--- Stated exercise ---
Among the entries below, one stretch runs from the line that contains "Write part 2" through the line that contains "o.rotation_euler=(math.pi/2,0,0); o.location=(0,-0.013,zz)". Repeat that stretch exactly, ends included, and only that.

[Entries with scene source code]
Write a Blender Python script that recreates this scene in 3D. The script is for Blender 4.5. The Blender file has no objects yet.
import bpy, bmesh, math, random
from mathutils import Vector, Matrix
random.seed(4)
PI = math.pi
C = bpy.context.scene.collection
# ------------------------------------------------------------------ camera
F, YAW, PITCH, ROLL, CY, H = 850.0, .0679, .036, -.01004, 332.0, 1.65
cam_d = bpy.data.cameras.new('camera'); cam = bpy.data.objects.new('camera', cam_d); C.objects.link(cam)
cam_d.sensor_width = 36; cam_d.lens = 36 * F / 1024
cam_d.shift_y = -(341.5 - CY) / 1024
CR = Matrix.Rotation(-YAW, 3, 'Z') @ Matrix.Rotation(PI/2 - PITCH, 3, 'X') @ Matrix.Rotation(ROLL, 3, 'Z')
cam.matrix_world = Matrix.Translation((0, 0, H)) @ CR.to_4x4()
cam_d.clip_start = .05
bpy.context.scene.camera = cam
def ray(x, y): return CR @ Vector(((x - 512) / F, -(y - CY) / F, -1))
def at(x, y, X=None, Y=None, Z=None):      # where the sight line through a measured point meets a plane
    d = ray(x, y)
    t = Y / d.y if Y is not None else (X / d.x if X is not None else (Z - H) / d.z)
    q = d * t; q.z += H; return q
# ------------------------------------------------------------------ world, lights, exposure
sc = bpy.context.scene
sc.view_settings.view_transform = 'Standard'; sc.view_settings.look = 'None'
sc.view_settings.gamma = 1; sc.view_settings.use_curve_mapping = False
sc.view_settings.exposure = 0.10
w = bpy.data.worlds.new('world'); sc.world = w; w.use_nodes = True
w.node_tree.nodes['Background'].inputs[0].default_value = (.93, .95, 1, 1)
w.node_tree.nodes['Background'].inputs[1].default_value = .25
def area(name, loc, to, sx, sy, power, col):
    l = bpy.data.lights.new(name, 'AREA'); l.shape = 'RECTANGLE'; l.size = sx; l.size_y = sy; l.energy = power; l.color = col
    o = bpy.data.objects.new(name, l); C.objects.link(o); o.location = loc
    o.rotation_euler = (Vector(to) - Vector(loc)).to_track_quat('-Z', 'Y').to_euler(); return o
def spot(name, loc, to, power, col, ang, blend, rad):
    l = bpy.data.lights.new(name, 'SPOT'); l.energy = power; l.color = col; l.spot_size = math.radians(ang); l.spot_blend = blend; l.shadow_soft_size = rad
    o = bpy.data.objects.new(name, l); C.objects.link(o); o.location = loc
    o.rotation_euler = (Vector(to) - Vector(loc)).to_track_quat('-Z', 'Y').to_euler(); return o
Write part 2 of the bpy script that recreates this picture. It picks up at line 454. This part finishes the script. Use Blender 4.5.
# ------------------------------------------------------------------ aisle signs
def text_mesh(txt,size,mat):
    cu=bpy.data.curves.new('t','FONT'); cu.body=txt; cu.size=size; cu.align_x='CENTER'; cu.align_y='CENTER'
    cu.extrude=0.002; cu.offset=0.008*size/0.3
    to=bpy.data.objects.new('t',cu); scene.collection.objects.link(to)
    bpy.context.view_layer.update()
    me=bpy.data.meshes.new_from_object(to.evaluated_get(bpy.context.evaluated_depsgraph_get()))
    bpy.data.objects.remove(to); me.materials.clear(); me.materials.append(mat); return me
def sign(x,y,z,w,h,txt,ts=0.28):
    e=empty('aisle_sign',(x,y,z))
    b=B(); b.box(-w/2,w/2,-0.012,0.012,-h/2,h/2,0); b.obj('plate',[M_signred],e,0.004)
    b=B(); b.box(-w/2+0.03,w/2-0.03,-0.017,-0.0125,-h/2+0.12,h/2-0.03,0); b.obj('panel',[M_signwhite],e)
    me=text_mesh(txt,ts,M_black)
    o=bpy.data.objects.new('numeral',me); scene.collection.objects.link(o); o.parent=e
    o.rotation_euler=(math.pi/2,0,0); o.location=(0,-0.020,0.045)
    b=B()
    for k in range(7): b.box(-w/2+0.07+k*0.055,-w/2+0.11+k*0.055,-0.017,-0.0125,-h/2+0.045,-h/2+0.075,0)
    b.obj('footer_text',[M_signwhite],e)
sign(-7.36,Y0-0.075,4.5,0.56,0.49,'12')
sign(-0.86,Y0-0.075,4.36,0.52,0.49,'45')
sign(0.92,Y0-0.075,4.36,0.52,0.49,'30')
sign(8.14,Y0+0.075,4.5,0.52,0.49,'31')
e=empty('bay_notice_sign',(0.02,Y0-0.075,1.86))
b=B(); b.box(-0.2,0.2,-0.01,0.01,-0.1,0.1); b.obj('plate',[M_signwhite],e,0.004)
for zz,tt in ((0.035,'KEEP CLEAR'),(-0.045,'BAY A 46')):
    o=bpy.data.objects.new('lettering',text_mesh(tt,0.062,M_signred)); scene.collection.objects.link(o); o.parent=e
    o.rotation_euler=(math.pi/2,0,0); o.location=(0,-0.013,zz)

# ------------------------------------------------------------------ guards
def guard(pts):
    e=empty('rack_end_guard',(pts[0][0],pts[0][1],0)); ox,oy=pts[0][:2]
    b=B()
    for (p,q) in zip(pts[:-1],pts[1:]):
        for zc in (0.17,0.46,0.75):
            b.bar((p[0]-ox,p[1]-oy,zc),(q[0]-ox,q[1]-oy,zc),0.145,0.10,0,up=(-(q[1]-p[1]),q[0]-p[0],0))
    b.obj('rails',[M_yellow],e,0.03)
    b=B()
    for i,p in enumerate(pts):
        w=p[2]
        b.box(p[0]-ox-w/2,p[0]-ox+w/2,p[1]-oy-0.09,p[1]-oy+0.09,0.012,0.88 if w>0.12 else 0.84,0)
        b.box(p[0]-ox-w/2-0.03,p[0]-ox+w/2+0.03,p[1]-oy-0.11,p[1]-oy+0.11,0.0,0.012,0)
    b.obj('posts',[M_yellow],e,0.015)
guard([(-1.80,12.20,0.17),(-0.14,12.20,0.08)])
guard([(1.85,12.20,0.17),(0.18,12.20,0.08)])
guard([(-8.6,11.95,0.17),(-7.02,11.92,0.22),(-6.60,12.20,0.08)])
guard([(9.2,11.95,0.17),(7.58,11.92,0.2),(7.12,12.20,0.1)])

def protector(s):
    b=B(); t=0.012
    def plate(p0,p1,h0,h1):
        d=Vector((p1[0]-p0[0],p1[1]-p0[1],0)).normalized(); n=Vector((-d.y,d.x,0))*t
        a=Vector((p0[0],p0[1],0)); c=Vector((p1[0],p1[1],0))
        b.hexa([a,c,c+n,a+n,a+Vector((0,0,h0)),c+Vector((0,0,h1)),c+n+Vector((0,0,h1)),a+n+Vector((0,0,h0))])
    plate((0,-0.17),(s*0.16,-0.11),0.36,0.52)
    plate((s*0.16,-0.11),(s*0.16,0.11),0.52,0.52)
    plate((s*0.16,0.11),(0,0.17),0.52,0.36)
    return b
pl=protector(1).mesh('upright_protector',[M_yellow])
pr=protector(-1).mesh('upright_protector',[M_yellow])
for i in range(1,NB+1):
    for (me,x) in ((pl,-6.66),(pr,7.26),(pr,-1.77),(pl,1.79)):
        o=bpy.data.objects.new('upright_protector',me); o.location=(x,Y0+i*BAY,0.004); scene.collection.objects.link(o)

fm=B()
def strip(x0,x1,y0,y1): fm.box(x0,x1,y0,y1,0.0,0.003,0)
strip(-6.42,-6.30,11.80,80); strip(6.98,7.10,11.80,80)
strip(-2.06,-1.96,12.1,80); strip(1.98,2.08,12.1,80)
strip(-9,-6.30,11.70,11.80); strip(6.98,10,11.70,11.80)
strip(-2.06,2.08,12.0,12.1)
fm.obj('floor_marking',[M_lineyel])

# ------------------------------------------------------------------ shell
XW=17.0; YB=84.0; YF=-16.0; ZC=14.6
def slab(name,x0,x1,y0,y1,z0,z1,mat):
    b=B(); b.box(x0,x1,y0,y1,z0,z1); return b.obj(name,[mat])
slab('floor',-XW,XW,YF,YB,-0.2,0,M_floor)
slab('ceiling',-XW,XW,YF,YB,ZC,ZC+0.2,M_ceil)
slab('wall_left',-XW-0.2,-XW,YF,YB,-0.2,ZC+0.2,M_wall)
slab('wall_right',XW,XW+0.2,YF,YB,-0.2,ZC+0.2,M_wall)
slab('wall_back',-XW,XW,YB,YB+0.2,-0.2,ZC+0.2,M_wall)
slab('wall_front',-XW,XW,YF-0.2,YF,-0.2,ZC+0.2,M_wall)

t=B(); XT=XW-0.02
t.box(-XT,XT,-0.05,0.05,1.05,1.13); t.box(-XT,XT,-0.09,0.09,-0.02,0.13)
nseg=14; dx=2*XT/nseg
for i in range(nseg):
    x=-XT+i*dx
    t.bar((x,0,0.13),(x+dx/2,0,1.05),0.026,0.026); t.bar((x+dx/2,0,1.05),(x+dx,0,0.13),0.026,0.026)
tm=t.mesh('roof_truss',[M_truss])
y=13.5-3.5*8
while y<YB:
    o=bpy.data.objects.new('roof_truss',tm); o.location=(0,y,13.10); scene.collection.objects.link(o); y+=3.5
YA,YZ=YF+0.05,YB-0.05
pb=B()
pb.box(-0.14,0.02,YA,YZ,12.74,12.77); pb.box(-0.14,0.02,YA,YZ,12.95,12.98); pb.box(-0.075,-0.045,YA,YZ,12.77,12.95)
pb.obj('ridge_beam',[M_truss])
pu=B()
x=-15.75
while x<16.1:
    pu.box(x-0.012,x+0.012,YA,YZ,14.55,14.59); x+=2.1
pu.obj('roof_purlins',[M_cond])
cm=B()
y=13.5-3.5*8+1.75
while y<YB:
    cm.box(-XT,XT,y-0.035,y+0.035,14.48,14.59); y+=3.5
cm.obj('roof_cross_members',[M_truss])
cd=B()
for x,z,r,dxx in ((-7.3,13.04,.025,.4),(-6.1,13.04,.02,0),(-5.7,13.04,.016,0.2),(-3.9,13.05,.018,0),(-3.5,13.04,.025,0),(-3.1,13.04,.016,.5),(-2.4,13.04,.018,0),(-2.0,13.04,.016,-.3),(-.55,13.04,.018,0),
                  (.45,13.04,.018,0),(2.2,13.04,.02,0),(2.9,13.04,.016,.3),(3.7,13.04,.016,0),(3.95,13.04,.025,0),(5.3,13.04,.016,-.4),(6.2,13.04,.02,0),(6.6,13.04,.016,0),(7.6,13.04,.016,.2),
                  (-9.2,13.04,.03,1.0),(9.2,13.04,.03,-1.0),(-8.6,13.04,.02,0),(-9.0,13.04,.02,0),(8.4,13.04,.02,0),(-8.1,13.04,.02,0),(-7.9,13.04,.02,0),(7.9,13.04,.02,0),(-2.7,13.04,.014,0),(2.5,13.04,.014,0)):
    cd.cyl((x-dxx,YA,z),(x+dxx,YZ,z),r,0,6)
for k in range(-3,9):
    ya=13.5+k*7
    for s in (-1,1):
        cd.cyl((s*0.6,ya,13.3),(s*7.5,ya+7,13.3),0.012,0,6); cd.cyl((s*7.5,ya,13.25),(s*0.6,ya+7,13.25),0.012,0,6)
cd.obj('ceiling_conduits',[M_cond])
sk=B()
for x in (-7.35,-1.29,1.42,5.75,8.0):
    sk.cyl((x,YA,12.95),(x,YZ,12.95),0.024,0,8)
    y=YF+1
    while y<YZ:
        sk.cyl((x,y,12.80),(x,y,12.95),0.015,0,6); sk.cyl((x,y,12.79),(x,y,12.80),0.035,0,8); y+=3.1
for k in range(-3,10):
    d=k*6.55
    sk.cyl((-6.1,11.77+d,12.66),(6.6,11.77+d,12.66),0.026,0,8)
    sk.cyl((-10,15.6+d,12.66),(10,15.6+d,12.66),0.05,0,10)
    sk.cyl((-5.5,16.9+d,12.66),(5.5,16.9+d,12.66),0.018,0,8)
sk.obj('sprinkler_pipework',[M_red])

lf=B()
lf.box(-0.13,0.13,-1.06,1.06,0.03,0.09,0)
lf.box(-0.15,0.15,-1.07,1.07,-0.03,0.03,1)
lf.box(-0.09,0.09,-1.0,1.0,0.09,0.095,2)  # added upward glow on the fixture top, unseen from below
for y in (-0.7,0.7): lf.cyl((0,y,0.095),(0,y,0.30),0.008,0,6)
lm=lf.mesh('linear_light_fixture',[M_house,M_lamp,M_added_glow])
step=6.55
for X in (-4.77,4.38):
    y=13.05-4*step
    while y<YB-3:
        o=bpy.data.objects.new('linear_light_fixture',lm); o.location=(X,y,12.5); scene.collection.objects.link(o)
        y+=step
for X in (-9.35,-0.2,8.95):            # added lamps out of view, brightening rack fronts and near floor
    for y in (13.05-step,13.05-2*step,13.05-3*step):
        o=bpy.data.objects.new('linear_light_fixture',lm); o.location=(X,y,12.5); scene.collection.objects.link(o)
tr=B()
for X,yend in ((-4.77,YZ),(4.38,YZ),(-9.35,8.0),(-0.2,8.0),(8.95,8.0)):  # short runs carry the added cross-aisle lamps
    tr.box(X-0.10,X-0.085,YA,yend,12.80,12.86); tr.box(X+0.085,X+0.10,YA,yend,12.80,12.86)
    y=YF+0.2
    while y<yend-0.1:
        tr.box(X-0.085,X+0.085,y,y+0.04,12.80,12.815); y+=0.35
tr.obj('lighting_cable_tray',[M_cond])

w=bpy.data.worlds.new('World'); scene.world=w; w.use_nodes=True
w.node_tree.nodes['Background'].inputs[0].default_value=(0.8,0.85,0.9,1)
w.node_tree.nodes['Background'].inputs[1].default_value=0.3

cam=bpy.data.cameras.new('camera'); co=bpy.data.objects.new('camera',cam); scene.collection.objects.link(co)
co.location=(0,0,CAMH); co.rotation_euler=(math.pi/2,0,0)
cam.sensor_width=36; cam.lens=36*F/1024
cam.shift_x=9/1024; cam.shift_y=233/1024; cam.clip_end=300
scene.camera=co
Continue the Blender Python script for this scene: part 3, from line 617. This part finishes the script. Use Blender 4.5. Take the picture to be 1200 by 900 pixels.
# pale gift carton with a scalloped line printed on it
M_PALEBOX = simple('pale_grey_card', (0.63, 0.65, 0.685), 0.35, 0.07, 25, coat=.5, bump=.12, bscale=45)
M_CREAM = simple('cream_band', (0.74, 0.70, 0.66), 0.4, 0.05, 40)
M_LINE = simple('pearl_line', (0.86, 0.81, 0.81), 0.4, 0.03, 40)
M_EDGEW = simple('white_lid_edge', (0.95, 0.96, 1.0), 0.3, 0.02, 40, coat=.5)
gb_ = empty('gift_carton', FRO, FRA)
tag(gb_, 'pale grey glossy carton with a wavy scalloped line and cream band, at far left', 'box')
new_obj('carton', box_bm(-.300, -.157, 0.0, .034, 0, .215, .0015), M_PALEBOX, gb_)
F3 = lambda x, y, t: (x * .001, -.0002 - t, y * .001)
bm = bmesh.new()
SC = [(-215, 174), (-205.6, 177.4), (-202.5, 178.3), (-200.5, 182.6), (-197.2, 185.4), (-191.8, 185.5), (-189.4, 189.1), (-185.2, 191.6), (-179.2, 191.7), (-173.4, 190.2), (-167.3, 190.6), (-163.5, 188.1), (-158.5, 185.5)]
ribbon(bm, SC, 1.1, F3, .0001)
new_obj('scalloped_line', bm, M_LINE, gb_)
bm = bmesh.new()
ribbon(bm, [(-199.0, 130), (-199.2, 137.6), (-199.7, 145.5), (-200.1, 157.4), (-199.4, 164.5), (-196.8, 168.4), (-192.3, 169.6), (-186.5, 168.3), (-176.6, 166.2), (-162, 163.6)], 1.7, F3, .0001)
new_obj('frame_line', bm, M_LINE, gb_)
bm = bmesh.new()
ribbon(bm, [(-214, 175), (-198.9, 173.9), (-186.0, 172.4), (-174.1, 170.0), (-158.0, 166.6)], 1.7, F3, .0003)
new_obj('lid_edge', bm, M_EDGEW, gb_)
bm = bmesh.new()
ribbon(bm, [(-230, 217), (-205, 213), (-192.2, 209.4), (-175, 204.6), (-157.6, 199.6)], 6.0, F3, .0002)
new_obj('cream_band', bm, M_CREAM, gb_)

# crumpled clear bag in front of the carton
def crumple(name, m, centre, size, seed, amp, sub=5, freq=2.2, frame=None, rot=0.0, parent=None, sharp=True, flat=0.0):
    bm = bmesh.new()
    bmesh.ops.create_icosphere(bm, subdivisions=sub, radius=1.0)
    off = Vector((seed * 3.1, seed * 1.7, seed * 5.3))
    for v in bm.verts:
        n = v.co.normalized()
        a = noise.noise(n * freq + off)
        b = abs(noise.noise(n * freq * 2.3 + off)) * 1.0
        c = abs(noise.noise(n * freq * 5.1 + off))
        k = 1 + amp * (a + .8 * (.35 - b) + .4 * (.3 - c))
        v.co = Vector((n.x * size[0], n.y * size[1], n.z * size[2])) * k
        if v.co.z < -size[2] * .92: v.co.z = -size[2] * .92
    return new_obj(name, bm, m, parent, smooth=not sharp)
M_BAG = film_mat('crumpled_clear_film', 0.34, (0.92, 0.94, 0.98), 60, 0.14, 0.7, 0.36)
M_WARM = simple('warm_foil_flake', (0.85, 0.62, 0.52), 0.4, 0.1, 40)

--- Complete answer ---
Write part 2 of the bpy script that recreates this picture. It picks up at line 454. This part finishes the script. Use Blender 4.5.
# ------------------------------------------------------------------ aisle signs
def text_mesh(txt,size,mat):
    cu=bpy.data.curves.new('t','FONT'); cu.body=txt; cu.size=size; cu.align_x='CENTER'; cu.align_y='CENTER'
    cu.extrude=0.002; cu.offset=0.008*size/0.3
    to=bpy.data.objects.new('t',cu); scene.collection.objects.link(to)
    bpy.context.view_layer.update()
    me=bpy.data.meshes.new_from_object(to.evaluated_get(bpy.context.evaluated_depsgraph_get()))
    bpy.data.objects.remove(to); me.materials.clear(); me.materials.append(mat); return me
def sign(x,y,z,w,h,txt,ts=0.28):
    e=empty('aisle_sign',(x,y,z))
    b=B(); b.box(-w/2,w/2,-0.012,0.012,-h/2,h/2,0); b.obj('plate',[M_signred],e,0.004)
    b=B(); b.box(-w/2+0.03,w/2-0.03,-0.017,-0.0125,-h/2+0.12,h/2-0.03,0); b.obj('panel',[M_signwhite],e)
    me=text_mesh(txt,ts,M_black)
    o=bpy.data.objects.new('numeral',me); scene.collection.objects.link(o); o.parent=e
    o.rotation_euler=(math.pi/2,0,0); o.location=(0,-0.020,0.045)
    b=B()
    for k in range(7): b.box(-w/2+0.07+k*0.055,-w/2+0.11+k*0.055,-0.017,-0.0125,-h/2+0.045,-h/2+0.075,0)
    b.obj('footer_text',[M_signwhite],e)
sign(-7.36,Y0-0.075,4.5,0.56,0.49,'12')
sign(-0.86,Y0-0.075,4.36,0.52,0.49,'45')
sign(0.92,Y0-0.075,4.36,0.52,0.49,'30')
sign(8.14,Y0+0.075,4.5,0.52,0.49,'31')
e=empty('bay_notice_sign',(0.02,Y0-0.075,1.86))
b=B(); b.box(-0.2,0.2,-0.01,0.01,-0.1,0.1); b.obj('plate',[M_signwhite],e,0.004)
for zz,tt in ((0.035,'KEEP CLEAR'),(-0.045,'BAY A 46')):
    o=bpy.data.objects.new('lettering',text_mesh(tt,0.062,M_signred)); scene.collection.objects.link(o); o.parent=e
    o.rotation_euler=(math.pi/2,0,0); o.location=(0,-0.013,zz)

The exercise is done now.